Terry Gilliam directed a live-action version of Hunter S Thompson's Fear and Loathing in Las Vegas, with Johnny Depp as the film's protagonist, Raoul Duke. The film is part adaptation, part biopic, just as the book is (Duke is widely acknowledged as Thompson's alter-ego, and the events are based on two trips to Nevada in the early Seventies). The viewer takes the trip with Thompson, where all his experiences are brought to vivid life via Gilliam's monstrous effects. A slightly more refined example of this is Finding Neverland, where again we find Depp, but this time as the Scottish playwright JM Barrie. The film explores the imaginary adventures he has with the children of his friend Sylvia Llewelyn Davies, bringing them to life on screen and showing how they provided the inspiration for his greatest work, Peter Pan.

The other sort of film that audiences gravitate towards is perhaps best summed up by the tagline of the film Shakespeare in Love: "Love is the inspiration." It certainly has been for several films about writers, where a relationship or affair is offered as the inspiration for the most beloved writing of our time. Jon Madden's Shakespeare in Love is an almost entirely fictional account of the Bard (played by Joseph Fiennes) overcoming a severe bout of writer's block by falling in love with Viola (Gwyneth Paltrow), who is appearing in the first production of his new play Romeo and Juliet. It is also suggested at the end of the film that the relationship inspired The Tempest. The film immerses the audience in the world of Shakespeare, with dialogue and visual references to his plays, and some characters within the film are based on real people, but its relationship with reality does not go much further.

We are also transported to another world in the 2007 film Becoming Jane, which focuses on the young Jane Austen and her love for a lawyer named Thomas Lefroy. Despite a complete lack of historical accuracy (there is little to suggest Austen and Lefroy's relationship went any further than written correspondences, with the film's producers admitting this was not a biopic in the strictest of terms). The film sparked a rush of interest in Austen's personal life and it became evident that many of Austen's fans wanted to believe that her novels were more than simply the work of a creative mind.

Of course, there is one further, slightly more cynical, reason why films about authors are such a draw for writers and directors. Portraying a creative genius can imbue a film with borrowed intellectual heft and gravitas. Whether it is to unearth a dark past, take a psychedelic ride with the author himself or learn about who inspired your favourite romance writer, these films are often met with a shower of awards and praise. The Last Station earned two Oscar nominations.

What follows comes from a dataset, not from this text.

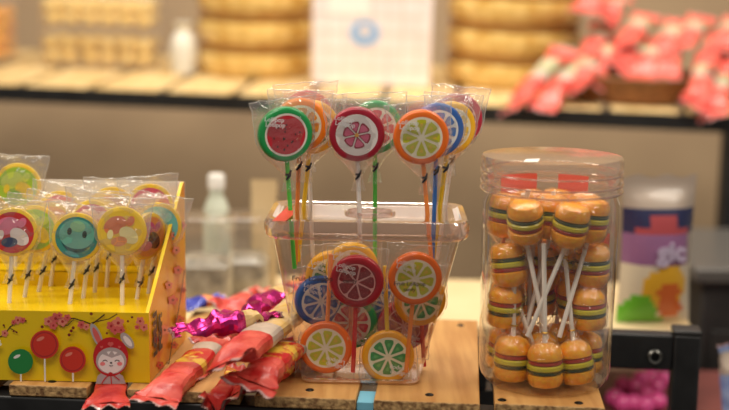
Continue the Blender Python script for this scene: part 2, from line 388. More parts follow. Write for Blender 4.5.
# ------------------------------------------------------------ clear tub of fruit lollipops
TP, TZ = D(361, 380, 1.088), 0.0
tcx, tcy = W(360.5, 384).x, 1.045
TM = Matrix.Translation((tcx, tcy, SH)) @ Matrix.Rotation(radians(-1.0), 4, 'Z')
tub = thing('lollipop_tub', 'clear square tapered plastic tub holding fruit slice lollipops', 'tub', TM)
tub_h = 0.1385
def tub_loop(t, grow=0.0, z=None):
    w = 0.100 + (0.159 - 0.100) * t; d = 0.058 + (0.098 - 0.058) * t
    return rrect(w + grow, d + grow, .010 + .006 * t, (tub_h * t if z is None else z), (0.004 * t), 0)
mb = MB()
mb.loft([tub_loop(0, -.012, .0012), tub_loop(0, -.004, .0008), tub_loop(.015), tub_loop(.25), tub_loop(.5), tub_loop(.75), tub_loop(.95)], capb=True)
mb.build('tub_body', acrylic, tub)
mb = MB(); mb.loft([tub_loop(0, -.003, .0002), tub_loop(0, .0006, .0018), tub_loop(.02, .0004, .0042), tub_loop(.02, -.004, .0046)])
mb.build('base_rim', rimplastic, tub)
def print_on_tub(txt, size, x, z):
    vs, fs = text_mesh(txt, size, .00008)
    y = -(0.029 + .020 * z / tub_h) - .0008
    return vs, fs, Matrix.Translation((x, y, z)) @ Matrix.Rotation(radians(90 + 8), 4, 'X')
mb = MB()
for (tx, sz, x, z) in (('Fruit Lollipop', .0062, -.040, .0945), ('candy', .0050, -.009, .0930), ('Fruit Lollipop', .0048, .040, .0915), ('candy', .0042, .040, .0865)):
    vs, fs, M = print_on_tub(tx, sz, x, z); mb = MB(); mb.add(vs, fs, 0, M); mb.build('lettering', principled('grey_print', C(70, 55, 50), 0.5), tub)
mb = MB(); z = tub_h
lo = lambda g, z: rrect(.160 + g, .100 + g, .02 + g * .2, z, .004, 0, 8)
mb.loft([lo(.0, z - .008), lo(.004, z - .010), lo(.008, z - .008), lo(.0095, z - .002), lo(.009, z + .002), lo(.005, z + .0055), lo(-.004, z + .006), lo(-.008, z + .0045), lo(-.014, z + .004)])
mb.build('lid_rim', rimplastic, tub)
mb = MB(); mb.loft([lo(-.014, z + .004), lo(-.06, z + .0042)], capt=True)
mb.loft([lo(-.004, z - .006), lo(-.02, z - .0065)])
mb.build('lid', acrylic, tub)
mb = MB(); MM = Matrix.Translation((.006, -.002, z + .004)) @ Matrix.Diagonal((1.15, .85, 1, 1))
mb.lathe([(.019, 0), (.0185, .0022), (.0175, .0026), (.0165, .0022), (.016, 0)], 40, M=MM); mb.build('lid_boss', rimplastic, tub)
mb = MB()
def tubw(px, py): return plane(px, py, (0, 0, SH + z + .0068), up)
c = [plane(a, b, (0, 0, SH + z + .0065), up) for a, b in ((272, 221), (288, 206), (293, 206), (293, 215), (285, 221))]
mb.poly(c); mb.build('sticker', paper((222, 70, 58)), tub, world=True)['label'] = 'red sticker on the lid corner'

lidz = SH + tub_h
def stick_end(px, py, y, P, zend):
    """follow the line from disc P through the pixel (px,py) at depth y down to height zend"""
    q = D(px, py, y); d = (q - P); return P + d * ((zend - P.z) / d.z)
TOPG = None
tops = [
    ((307, 117), 1.083, (311, 212), 1.088, 'cherry', 'white', 'dark red lollipop at the back of the left cluster above the tub', 10),
    ((312, 127), 1.066, (303, 214), 1.070, 'lime_yellow', 'yellow', 'yellow rimmed green citrus lollipop, third in the left cluster above the tub', 14),
    ((300, 125), 1.050, (297, 217), 1.056, 'orange', 'orange', 'orange rimmed lollipop on orange stick just behind the watermelon one', 8),
    ((285, 134), 1.032, (291, 219), 1.040, 'watermelon', 'green', 'red watermelon slice lollipop with green rim on green stick', 16),
    ((375, 127), 1.065, (375, 212), 1.072, 'green', 'green', 'green rimmed lollipop on green stick, half hidden behind the pink flower one', 10),
    ((357, 134), 1.038, (359.5, 218), 1.046, 'red_flower', 'white', 'red rimmed white lollipop with pink flower slice on white stick', -2),
    ((457, 120), 1.085, (444, 212), 1.088, 'cherry', 'white', 'dark red lollipop at the back of the right cluster above the tub', 22),
    ((450, 128), 1.068, (439, 214), 1.070, 'yellow', 'yellow', 'yellow rimmed lollipop on yellow stick, third in the right cluster above the tub', 24),
    ((437, 130), 1.052, (434, 216), 1.056, 'blue', 'blue', 'blue rimmed lollipop on blue stick just behind the orange and lime one', 18),
    ((421, 137), 1.034, (428, 220), 1.040, 'orange_lime', 'orange', 'orange rimmed lollipop with lime yellow segments standing front right above the tub', 4),
]
for (dp, dy, sp, sy, fr, st, lb, yw) in tops:
    P = D(dp[0], dp[1], dy); Q = stick_end(sp[0], sp[1], sy, P, lidz - .045)
    lollipop(P, Q, fr, st, lb, group='lollipops standing in the lid of the tub', Rr=.0232, yaw=radians(yw))
ins = [
    ((386, 306), 1.068, (391, 372), 'blue', 'blue', 'blue rimmed lollipop at the very back of the tub, right of middle', 5),
    ((331, 276), 1.062, (335, 372), 'lime_yellow', 'white', 'yellow rimmed lollipop deep in the tub behind the dark red slice, on white stick', 8),
    ((352, 268), 1.046, (350, 350), 'yellow', 'peach', 'yellow rimmed lollipop inside the tub behind the dark red slice', 6),
    ((403, 325), 1.060, (410, 262), 'cherry', 'red', 'dark red lollipop low inside the tub behind the orange and green ones', 8),
    ((352, 322), 1.060, (368, 262), 'green', 'green', 'green rimmed lollipop in the middle of the tub behind the others', -10),
    ((320, 300), 1.058, (312, 372), 'blue', 'blue', 'blue rimmed lollipop standing deep in the left of the tub', 14),
    ((420, 300), 1.048, (424, 372), 'yellow_green', 'red', 'yellow and green lollipop right behind the orange slice inside the tub', 14),
    ((326, 347), 1.034, (331, 254), 'orange_lime', 'orange', 'orange rimmed lime slice lollipop upside down at the bottom left of the tub', -4),
    ((388, 356), 1.033, (385, 266), 'yellow_green', 'yellow', 'yellow rimmed green slice lollipop upside down at the bottom right of the tub', 2),
    ((357, 281), 1.022, (353, 372), 'red_orange', 'red', 'dark red citrus slice lollipop at the front of the tub', -5),
    ((415, 278), 1.022, (406, 372), 'orange_lime', 'orange', 'orange rimmed lime slice lollipop upright at the upper right inside the tub', 6),
]
for (dp, dy, sp, fr, st, lb, yw) in ins:
    P = D(dp[0], dp[1], dy); Q = D(sp[0], sp[1], dy + .004)
    Q.z = max(Q.z, SH + .006)
    lollipop(P, Q, fr, st, lb, group='lollipops inside the clear tub', Rr=.0226, yaw=radians(yw), neck=.018, tie=False, script=True, flare=1.15)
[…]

This continues the legacy of Shakespeare in Love, a film that gained such momentum with audiences that not even Steven Spielberg's Saving Private Ryan could beat it to the 1999 Oscar for Best Picture.

There are more stories to tell. Philip Kaufman (director of Quills and Henry & June, the story of Henry Miller) is planning a film about Ernest Hemingway, telling the story of the love affair that inspired one of his most famous works, For Whom the Bell Tolls. It appears as though the future brings even more legends from literary past, to delight the cinema crowds of the present.